Supplied material:

%%

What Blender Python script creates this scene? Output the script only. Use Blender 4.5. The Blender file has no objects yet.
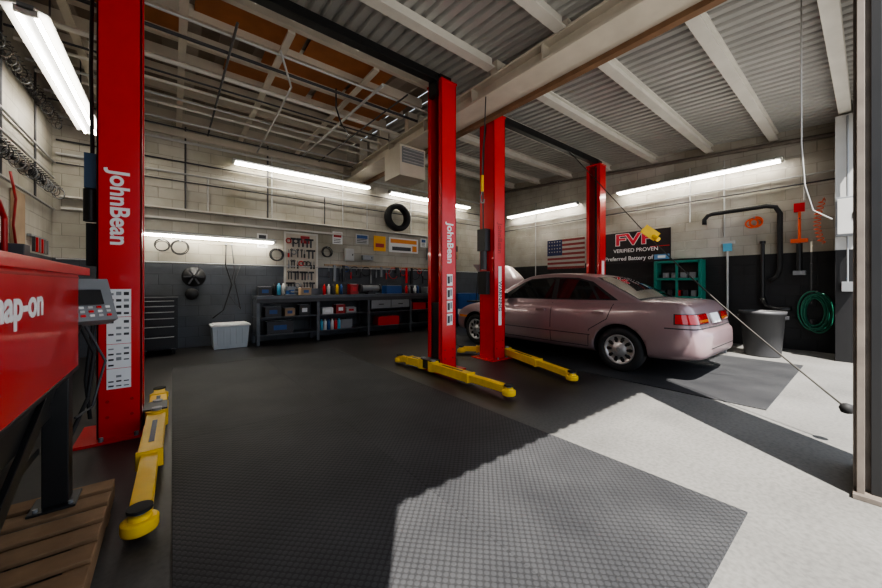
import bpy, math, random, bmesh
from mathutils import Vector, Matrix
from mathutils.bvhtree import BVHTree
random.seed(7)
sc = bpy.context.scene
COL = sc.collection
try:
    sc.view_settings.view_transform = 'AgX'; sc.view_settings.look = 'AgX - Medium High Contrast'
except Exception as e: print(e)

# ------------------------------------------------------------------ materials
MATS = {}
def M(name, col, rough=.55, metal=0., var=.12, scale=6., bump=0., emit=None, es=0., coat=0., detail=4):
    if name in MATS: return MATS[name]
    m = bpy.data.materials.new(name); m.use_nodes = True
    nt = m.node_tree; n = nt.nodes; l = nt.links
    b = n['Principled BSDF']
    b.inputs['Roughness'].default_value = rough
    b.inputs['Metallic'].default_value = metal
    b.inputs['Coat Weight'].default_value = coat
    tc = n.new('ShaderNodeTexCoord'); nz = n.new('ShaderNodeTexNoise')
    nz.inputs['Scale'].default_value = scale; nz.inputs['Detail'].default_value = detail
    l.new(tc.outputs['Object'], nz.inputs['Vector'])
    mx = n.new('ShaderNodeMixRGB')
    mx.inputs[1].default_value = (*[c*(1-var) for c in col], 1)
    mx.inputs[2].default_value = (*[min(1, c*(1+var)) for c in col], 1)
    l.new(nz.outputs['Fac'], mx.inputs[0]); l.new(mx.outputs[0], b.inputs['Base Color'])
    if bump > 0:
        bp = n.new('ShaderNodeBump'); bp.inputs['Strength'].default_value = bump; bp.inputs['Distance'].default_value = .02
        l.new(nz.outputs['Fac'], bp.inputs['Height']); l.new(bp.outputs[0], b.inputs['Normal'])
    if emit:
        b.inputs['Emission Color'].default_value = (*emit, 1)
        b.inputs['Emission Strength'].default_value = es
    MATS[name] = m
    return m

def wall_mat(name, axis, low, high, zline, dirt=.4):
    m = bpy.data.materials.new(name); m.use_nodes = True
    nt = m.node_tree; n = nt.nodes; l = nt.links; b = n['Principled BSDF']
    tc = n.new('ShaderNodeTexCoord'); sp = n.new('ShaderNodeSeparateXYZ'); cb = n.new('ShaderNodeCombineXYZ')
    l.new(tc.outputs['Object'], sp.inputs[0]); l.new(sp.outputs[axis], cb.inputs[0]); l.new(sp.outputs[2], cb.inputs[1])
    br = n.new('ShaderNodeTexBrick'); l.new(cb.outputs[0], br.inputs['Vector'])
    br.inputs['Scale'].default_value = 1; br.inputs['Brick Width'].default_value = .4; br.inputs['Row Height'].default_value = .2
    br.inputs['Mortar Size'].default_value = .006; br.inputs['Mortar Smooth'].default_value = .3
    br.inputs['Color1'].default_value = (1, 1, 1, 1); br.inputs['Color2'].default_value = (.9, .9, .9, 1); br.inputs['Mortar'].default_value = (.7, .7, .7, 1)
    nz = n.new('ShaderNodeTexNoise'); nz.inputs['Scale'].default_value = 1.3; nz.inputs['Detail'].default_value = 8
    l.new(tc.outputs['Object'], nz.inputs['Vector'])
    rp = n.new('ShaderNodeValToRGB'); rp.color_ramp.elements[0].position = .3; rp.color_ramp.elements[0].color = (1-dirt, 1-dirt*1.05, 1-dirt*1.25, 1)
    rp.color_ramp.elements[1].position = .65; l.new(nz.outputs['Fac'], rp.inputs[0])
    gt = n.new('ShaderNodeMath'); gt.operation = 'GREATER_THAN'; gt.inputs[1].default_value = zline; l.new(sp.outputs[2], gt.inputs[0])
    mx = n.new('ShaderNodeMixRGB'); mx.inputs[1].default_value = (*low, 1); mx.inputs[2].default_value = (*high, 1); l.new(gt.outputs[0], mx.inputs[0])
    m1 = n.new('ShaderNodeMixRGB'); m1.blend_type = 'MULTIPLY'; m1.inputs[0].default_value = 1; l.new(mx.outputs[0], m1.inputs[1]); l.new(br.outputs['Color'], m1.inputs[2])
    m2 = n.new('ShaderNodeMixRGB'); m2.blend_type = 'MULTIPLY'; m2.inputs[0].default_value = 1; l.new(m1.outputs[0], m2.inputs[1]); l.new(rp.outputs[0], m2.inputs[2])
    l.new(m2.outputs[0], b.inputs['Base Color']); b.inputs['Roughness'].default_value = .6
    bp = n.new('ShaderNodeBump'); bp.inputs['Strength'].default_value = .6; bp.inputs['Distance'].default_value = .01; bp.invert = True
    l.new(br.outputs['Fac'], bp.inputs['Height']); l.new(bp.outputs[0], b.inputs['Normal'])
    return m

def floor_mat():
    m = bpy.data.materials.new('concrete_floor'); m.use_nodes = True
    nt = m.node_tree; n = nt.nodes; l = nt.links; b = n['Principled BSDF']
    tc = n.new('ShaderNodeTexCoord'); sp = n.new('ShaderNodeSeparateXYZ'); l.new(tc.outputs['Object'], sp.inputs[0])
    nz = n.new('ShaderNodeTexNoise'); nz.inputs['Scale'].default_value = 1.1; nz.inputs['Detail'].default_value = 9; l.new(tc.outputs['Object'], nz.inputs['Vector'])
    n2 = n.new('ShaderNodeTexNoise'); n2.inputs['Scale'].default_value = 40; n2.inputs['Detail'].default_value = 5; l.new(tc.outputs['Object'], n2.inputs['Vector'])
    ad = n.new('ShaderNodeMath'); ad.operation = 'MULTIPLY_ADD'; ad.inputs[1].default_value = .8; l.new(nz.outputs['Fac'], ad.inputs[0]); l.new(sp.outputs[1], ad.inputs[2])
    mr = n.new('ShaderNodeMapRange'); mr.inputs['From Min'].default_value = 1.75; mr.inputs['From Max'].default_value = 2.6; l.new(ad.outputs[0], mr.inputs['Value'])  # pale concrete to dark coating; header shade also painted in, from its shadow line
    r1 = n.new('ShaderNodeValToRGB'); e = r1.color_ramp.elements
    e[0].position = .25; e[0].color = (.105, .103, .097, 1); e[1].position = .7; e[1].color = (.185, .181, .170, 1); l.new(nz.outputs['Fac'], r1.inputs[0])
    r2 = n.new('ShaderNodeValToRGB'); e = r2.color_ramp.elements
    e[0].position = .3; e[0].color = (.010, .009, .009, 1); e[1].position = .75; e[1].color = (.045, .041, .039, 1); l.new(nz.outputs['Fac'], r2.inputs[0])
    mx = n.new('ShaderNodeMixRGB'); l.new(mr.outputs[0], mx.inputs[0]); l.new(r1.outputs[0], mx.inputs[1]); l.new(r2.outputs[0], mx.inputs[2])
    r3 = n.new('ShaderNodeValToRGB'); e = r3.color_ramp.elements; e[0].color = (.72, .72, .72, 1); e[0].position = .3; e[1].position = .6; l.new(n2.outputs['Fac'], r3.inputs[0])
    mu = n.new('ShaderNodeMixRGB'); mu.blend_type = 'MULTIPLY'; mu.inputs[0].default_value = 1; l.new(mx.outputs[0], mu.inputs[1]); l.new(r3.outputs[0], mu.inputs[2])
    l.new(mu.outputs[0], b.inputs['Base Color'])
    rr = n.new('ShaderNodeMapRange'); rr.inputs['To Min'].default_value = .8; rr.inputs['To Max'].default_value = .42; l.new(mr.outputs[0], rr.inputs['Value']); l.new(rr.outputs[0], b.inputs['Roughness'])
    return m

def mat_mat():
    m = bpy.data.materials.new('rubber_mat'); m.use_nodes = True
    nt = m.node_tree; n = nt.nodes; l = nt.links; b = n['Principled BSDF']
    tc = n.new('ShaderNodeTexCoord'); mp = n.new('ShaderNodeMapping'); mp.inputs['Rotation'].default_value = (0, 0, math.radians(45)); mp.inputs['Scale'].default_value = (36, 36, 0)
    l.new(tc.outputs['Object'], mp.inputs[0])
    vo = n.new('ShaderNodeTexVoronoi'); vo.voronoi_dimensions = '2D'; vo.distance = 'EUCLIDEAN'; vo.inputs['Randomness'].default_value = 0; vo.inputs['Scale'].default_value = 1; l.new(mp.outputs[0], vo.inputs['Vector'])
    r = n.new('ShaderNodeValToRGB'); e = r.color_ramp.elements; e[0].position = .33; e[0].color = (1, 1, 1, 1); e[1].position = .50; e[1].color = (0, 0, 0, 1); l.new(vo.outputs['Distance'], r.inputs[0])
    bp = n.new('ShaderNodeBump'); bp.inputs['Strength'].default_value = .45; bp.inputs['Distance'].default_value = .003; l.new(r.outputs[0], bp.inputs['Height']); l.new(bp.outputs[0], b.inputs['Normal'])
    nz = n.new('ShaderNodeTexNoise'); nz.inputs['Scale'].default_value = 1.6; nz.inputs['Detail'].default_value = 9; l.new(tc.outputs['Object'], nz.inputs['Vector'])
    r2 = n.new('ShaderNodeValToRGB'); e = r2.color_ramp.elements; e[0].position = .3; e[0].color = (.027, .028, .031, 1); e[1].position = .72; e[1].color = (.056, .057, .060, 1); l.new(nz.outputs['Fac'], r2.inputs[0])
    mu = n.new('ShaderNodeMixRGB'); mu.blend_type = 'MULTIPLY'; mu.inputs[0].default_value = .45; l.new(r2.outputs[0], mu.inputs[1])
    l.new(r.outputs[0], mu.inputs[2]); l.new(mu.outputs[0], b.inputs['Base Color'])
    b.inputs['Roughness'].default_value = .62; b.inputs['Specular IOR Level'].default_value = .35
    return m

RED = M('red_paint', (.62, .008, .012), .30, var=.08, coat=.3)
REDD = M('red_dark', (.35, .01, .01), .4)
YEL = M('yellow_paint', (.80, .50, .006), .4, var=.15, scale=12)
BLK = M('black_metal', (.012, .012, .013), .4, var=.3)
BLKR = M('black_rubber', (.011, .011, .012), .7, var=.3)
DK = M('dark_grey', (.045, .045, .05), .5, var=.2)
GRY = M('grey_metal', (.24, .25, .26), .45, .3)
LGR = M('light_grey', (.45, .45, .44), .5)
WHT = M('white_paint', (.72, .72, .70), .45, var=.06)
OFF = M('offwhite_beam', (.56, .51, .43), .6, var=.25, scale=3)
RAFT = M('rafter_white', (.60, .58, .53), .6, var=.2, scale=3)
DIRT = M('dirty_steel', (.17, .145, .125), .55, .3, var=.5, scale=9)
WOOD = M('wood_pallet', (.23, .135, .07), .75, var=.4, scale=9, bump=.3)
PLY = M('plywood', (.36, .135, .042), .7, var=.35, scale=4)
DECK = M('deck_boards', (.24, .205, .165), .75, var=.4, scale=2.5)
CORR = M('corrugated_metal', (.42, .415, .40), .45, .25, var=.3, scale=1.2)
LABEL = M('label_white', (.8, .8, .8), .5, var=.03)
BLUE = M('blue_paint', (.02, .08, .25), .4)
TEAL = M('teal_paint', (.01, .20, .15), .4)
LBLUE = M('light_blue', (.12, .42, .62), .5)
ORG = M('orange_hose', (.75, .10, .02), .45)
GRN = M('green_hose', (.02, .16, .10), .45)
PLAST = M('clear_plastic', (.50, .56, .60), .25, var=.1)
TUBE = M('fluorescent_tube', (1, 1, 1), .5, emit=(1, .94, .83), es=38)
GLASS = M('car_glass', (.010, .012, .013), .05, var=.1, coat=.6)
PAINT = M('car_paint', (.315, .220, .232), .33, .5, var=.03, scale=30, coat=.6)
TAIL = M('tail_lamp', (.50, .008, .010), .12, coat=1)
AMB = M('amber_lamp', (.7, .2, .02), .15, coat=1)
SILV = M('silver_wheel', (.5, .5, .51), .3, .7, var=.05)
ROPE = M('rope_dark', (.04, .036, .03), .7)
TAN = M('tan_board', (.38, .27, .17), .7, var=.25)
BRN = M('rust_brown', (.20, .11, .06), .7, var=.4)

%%

Your goal: Starting at the first line of the material, output exactly the lines up to and including the one with "except Exception as e: print(e)". Do not include the pictures.

Output for this task:
What Blender Python script creates this scene? Output the script only. Use Blender 4.5. The Blender file has no objects yet.
import bpy, math, random, bmesh
from mathutils import Vector, Matrix
from mathutils.bvhtree import BVHTree
random.seed(7)
sc = bpy.context.scene
COL = sc.collection
try:
    sc.view_settings.view_transform = 'AgX'; sc.view_settings.look = 'AgX - Medium High Contrast'
except Exception as e: print(e)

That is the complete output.